**THE DATA:**
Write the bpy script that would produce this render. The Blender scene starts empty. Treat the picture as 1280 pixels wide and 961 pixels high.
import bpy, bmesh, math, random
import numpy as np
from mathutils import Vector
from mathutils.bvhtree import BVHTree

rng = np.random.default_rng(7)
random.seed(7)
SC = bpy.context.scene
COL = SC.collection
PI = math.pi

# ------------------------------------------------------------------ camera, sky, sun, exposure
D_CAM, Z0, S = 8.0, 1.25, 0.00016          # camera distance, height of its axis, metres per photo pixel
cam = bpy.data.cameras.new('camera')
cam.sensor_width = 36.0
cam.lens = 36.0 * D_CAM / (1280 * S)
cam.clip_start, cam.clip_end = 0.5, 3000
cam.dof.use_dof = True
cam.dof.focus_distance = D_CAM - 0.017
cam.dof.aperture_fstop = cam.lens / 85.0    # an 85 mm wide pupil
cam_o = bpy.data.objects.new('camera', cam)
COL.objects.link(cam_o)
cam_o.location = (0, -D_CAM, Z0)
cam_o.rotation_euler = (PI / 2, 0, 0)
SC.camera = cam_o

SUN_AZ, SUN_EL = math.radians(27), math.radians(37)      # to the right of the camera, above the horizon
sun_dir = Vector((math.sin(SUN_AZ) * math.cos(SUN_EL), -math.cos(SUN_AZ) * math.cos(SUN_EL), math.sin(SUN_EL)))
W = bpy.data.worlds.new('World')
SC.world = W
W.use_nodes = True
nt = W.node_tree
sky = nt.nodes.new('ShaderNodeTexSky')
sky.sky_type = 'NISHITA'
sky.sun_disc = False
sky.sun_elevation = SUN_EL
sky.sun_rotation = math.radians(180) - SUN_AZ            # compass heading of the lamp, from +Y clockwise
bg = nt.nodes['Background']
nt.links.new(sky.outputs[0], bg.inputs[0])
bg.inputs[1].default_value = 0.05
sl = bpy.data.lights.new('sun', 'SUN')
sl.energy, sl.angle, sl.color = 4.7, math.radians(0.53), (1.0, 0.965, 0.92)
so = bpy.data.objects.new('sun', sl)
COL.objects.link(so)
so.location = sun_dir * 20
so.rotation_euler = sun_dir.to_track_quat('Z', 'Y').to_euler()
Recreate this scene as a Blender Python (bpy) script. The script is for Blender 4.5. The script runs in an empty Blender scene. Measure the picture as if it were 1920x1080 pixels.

**WRITTEN EXERCISE:**
Emit an exact copy of the lines spanning the start of the records to the line containing "PI = math.pi", inclusive, and no other output.

**RESPONSE TO THE TASK:**
Write the bpy script that would produce this render. The Blender scene starts empty. Treat the picture as 1280 pixels wide and 961 pixels high.
import bpy, bmesh, math, random
import numpy as np
from mathutils import Vector
from mathutils.bvhtree import BVHTree

rng = np.random.default_rng(7)
random.seed(7)
SC = bpy.context.scene
COL = SC.collection
PI = math.pi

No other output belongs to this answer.